Despite the fall, 98 percent of Yik Yak users are millenials between the ages of 18 and 34. Yik Yak, at the end of 2014, had 3.6 million active users, but as downloads have flatlined and users have evidently stopped using the service, it’s unclear how many active users Yik Yak has left.
Why is this? Why did Yik Yak soar so high, only to fall so quickly? One reason, again, could be the lack of a personal touch – nobody knows who they’re talking to, so it’s hard to have a connection.
However, a bigger reason may be that Yik Yak refused to reach out to high school students – they wanted Yik Yak to be primarily a college service, geofencing off high schools so that younger students couldn’t even access the app. This, however, meant that when those students got to college, they had no familiarity with Yik Yak. Since most of them had spent their high school years chatting with other apps, like Facebook, it just didn’t make much sense to abandon what they knew for an app that wasn’t quite as good as what they were already using.

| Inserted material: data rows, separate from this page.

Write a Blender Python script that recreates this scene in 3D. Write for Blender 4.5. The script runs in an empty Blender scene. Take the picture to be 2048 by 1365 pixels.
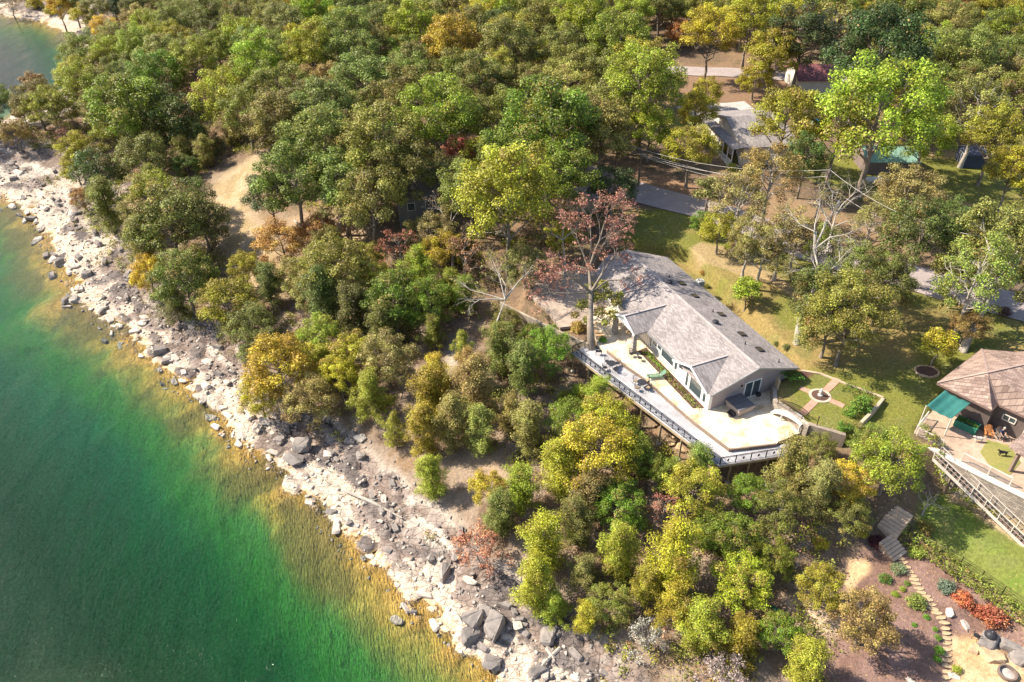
import bpy, math, random
import numpy as np
from mathutils import Vector, Matrix

# ------------------------------------------------------------------ camera, light, exposure
SC = bpy.context.scene
COL = SC.collection
CAM_H, PITCH, FPX, IW, IH = 65.0, 36.0, 1593.0, 2048.0, 1365.0
cam_d = bpy.data.cameras.new('camera'); cam = bpy.data.objects.new('camera', cam_d); COL.objects.link(cam)
cam.location = (0, 0, CAM_H); cam.rotation_euler = (math.radians(90 - PITCH), 0, 0)
cam_d.sensor_width = 36.0; cam_d.lens = FPX / IW * 36.0; cam_d.clip_start = 0.5; cam_d.clip_end = 4000
SC.camera = cam

SUN_AZ, SUN_EL = math.radians(-13), math.radians(43)          # heading the light travels, elevation
Ld = Vector((math.cos(SUN_EL) * math.cos(SUN_AZ), math.cos(SUN_EL) * math.sin(SUN_AZ), -math.sin(SUN_EL)))
sun_d = bpy.data.lights.new('sun', 'SUN'); sun = bpy.data.objects.new('sun', sun_d); COL.objects.link(sun)
sun_d.energy = 4.9; sun_d.angle = math.radians(0.55); sun_d.color = (1.0, 0.91, 0.77)
sun.rotation_euler = Ld.to_track_quat('-Z', 'Y').to_euler()
W = bpy.data.worlds.new('World'); SC.world = W; W.use_nodes = True
_nt = W.node_tree; _nt.nodes.clear()
_sky = _nt.nodes.new('ShaderNodeTexSky'); _sky.sky_type = 'NISHITA'; _sky.sun_disc = False
_sky.sun_elevation = SUN_EL
_sx, _sy = -Ld.x, -Ld.y
_sky.sun_rotation = math.atan2(_sx, _sy)
_sky.air_density = 1.0; _sky.dust_density = 1.2; _sky.ozone_density = 1.0
_bg = _nt.nodes.new('ShaderNodeBackground'); _bg.inputs[1].default_value = 0.12
_wo = _nt.nodes.new('ShaderNodeOutputWorld')
_nt.links.new(_sky.outputs[0], _bg.inputs[0]); _nt.links.new(_bg.outputs[0], _wo.inputs[0])
SC.view_settings.view_transform = 'Standard'; SC.view_settings.look = 'None'
SC.view_settings.gamma = 1.0; SC.view_settings.exposure = 1.0
SC.cycles.max_bounces = 6; SC.cycles.diffuse_bounces = 3; SC.cycles.transparent_max_bounces = 12
SC.cycles.caustics_reflective = False; SC.cycles.caustics_refractive = False

# ------------------------------------------------------------------ helpers
_t = math.radians(PITCH)
_F = np.array([0, math.cos(_t), -math.sin(_t)]); _U = np.array([0, math.sin(_t), math.cos(_t)]); _R = np.array([1., 0, 0])
def P(px, py, z):
    d = _F * FPX + _R * (px - IW / 2) - _U * (py - IH / 2)
    k = (z - CAM_H) / d[2]
    return np.array([0, 0, CAM_H]) + d * k
def pxy(px, py, z):
    p = P(px, py, z); return (float(p[0]), float(p[1]))
def project(x, y, z):
    v = np.array([x, y, z - CAM_H]); D = v @ _F
    return IW / 2 + FPX * (v @ _R) / D, IH / 2 - FPX * (v @ _U) / D, D
def smooth(a, b, x):
    t = np.clip((np.asarray(x, float) - a) / (b - a), 0, 1); return t * t * (3 - 2 * t)

_hs = np.random.RandomState(5).rand(256, 256)
def vnoise(x, y):
    xi = np.floor(x).astype(int); yi = np.floor(y).astype(int); fx = x - xi; fy = y - yi
    fx = fx * fx * (3 - 2 * fx); fy = fy * fy * (3 - 2 * fy)
    a = _hs[xi % 256, yi % 256]; b = _hs[(xi + 1) % 256, yi % 256]; c = _hs[xi % 256, (yi + 1) % 256]; d = _hs[(xi + 1) % 256, (yi + 1) % 256]
    return (a * (1 - fx) + b * fx) * (1 - fy) + (c * (1 - fx) + d * fx) * fy
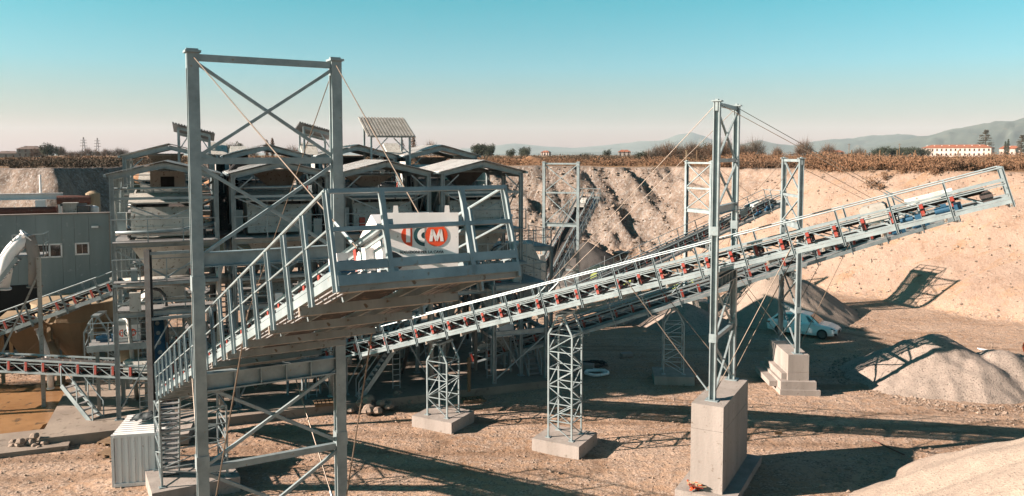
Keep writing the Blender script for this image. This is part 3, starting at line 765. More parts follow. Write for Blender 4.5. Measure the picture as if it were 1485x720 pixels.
# ---------------------------------------------------------------- lattice trestles under the conveyors
def trestle(label, mid, heading, zb, zt, w=1.08, l=1.15, apex=True):
    T = thing('lattice_trestle', label, 'trestle', (mid[0], mid[1], zb), R(heading), 'lattice trestles under the conveyors')
    Ht = zt - zb; hw, hl = w / 2, l / 2
    ha = Ht - .95 if apex else Ht
    for sx in (1, -1):
        for sy in (1, -1):
            MB().bar((sx * hl, sy * hw, 0), (sx * hl, sy * hw, ha), .07, .07).bar((sx * hl, sy * hw, 0), (sx * hl, sy * hw, .03), .24).build('leg', 'steel', T)
    if apex:
        for sx in (1, -1):
            for sy in (1, -1):
                MB().bar((sx * hl, sy * hw, ha), (sx * .1, sy * hw, Ht - .05), .075, .075).build('head_strut', 'steel', T)
        MB().box(-.2, .2, -hw - .1, hw + .1, Ht - .12, Ht).build('bearing', 'steel', T)
    nb_ = max(2, round(ha / .8)); st = ha / nb_
    for i in range(nb_):
        z0, z1 = i * st, (i + 1) * st
        f = 1 if i % 2 else -1
        for sy in (1, -1):
            MB().bar((-hl * f, sy * hw, z0 + .04), (hl * f, sy * hw, z1 - .04), .036, .036).build('lattice_diagonal', 'steel', T)
            MB().bar((-hl, sy * hw, z1), (hl, sy * hw, z1), .04, .04).build('lattice_strut', 'steel', T)
        for sx in (1, -1):
            MB().bar((sx * hl, -hw * f, z0 + .04), (sx * hl, hw * f, z1 - .04), .036, .036).build('lattice_diagonal', 'steel', T)
            MB().bar((sx * hl, -hw, z1), (sx * hl, hw, z1), .04, .04).build('lattice_strut', 'steel', T)
    return T
def footing(label, mid, heading, h, w=2.1, l=2.3):
    z = -0.25
    b_ = MB().box(-l / 2, l / 2, -w / 2, w / 2, z, h).build('concrete_footing', 'concrete', loc=(mid[0], mid[1], 0), rot=(0, 0, R(heading)))
    return tag(b_, label, 'footing', 'concrete footings under the trestles')
cA, sA = math.cos(R(-28.3)), math.sin(R(-28.3))
def onA(t): return (8.66 + t * cA, 32.2 + t * sA)
for t, lb, fl in ((-7.1, 'tallest lattice trestle, under the middle of the long foreground conveyor', 'square concrete footing under the tallest trestle'),
                  (-13.7, 'shorter lattice trestle, under the lower end of the long foreground conveyor', 'square concrete footing beside the plant slab')):
    trestle(lb, onA(t), -28.3, .55, 8.8 + .31 * t - .36); footing(fl, onA(t), -28.3, .55)
cB, sB = math.cos(R(-60)), math.sin(R(-60))
def onB(t): return (-5.75 + t * cB, 18.9 + t * sB)
trestle('wide lattice trestle behind the nearest tower, left', onB(-14.2), -60, .6, 8.55 - .335 * 14.2 - .36, 2.4, 2.0, False); footing('wide concrete footing below the nearest conveyor', onB(-14.2), -60, .6, 3.2, 2.8)
cC, sC = math.cos(R(-6)), math.sin(R(-6))
trestle('lattice trestle in shade under the second conveyor', (16.07 - 6.6 * cC, 45.7 - 6.6 * sC), -6, .5, 7.0 - 6.6 * .335 - .36); footing('shaded footing under the second conveyor', (16.07 - 6.6 * cC, 45.7 - 6.6 * sC), -6, .5)
cD, sD = math.cos(R(24.8)), math.sin(R(24.8))
trestle('small lattice trestle in shade under the conveyor on the right slope', (15.6 - 8 * cD, 66.5 - 8 * sD), 24.8, .4, 6.3 - 8 * .335 - .36); footing('shaded footing farthest from the viewer', (15.6 - 8 * cD, 66.5 - 8 * sD), 24.8, .4)

# ---------------------------------------------------------------- small builders for the plant
def rails(T, pts, h=1.1, every=1.5, m='steel'):
    """guard rail along a polyline in local coordinates"""
    for a, b_ in zip(pts, pts[1:]):
        a, b_ = V(a), V(b_); Ln = (b_ - a).length; n = max(1, round(Ln / every))
        for i in range(n + 1):
            p = a.lerp(b_, i / n); MB().bar(p, p + V((0, 0, h)), .05).build('rail_post', m, T)
        up = V((0, 0, h)); MB().tube(a + up, b_ + up, .026, 6).build('handrail', m, T)
        up = V((0, 0, h * .52)); MB().tube(a + up, b_ + up, .02, 6).build('knee_rail', m, T)
def stair(label, p, q, width=.8, name='steel_stair', group='steel stairs of the plant', m='steel'):
    p, q = V(p), V(q); d = q - p; hx = V((d.x, d.y, 0)); L_ = hx.length; rz = math.atan2(d.y, d.x)
    T = thing(name, label, 'stair', p, rz, group)
    n = max(3, int(abs(d.z) / .23)); w = width / 2
    for sy in (1, -1):
        MB().bar((0, sy * w, 0), (L_, sy * w, d.z), .05, .22).build('stringer', m, T)
        MB().tube((0, sy * w, 1.0), (L_, sy * w, d.z + 1.0), .025, 6).build('handrail', m, T)
        for i in range(3):
            f = i / 2; MB().bar((L_ * f, sy * w, d.z * f), (L_ * f, sy * w, d.z * f + 1.0), .045).build('rail_post', m, T)
    tr = MB().box(-.12, .12, -w + .03, w - .03, -.02, .02).mesh('tread', 'grating')
    for i in range(n):
        f = (i + .5) / n; put('tread', tr, T, (L_ * f, 0, d.z * f))
    return T
def pipe(label, pts, r, m='steel_dull', name='steel_pipe', cat='pipe', group='pipes and ducts of the plant'):
    o = V(pts[0]); T = thing(name, label, cat, o, 0, group)
    P_ = [V(x) - o for x in pts]
    MB().sweep(P_, r).build('pipe_run', m, T, smooth=True)
    MB().tube(P_[0], P_[0] + (P_[1] - P_[0]).normalized() * .06, r * 1.3, 14).build('flange', m, T)
    MB().tube(P_[-1] + (P_[-2] - P_[-1]).normalized() * .06, P_[-1], r * 1.3, 14).build('flange', m, T)
    return T
def hopper_mesh(w0, d0, w1, d1, z0, z1):
    r0 = [(-w0 / 2, -d0 / 2, z0), (w0 / 2, -d0 / 2, z0), (w0 / 2, d0 / 2, z0), (-w0 / 2, d0 / 2, z0)]
    r1 = [(-w1 / 2, -d1 / 2, z1), (w1 / 2, -d1 / 2, z1), (w1 / 2, d1 / 2, z1), (-w1 / 2, d1 / 2, z1)]
    return MB().loft([r0, r1])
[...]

Yik Yak was also uniquely faced with the challenge of keeping users engaged on a platform that ebbs and flows with the school term. Most of the students I spoke with told me that after coming back from the summer, they had fallen out of the rhythm of using it every day and had other things to do at the beginning of the semester than remember an app on their phone.
Yik Yak tried its best to combat this, introducing “Herds” and “Home Base” to the app, which allows users to set a location as their primary place and still see posts about it while they’re away. The problem, though, is that nobody is posting on Yik Yak at college campuses during breaks – everyone is at home relaxing instead of organizing events or complaining about professors.
So, as happens with fads, Yik Yak is slowly disappearing from college campuses, just as Beanie Babies began disappearing from bedrooms years ago. Perhaps someday there will be a 2010s themed party, and someone will show up dressed as the Yak or have other Yik Yak merchandise. But until it’s “retro,” Yik Yak is just not cool anymore.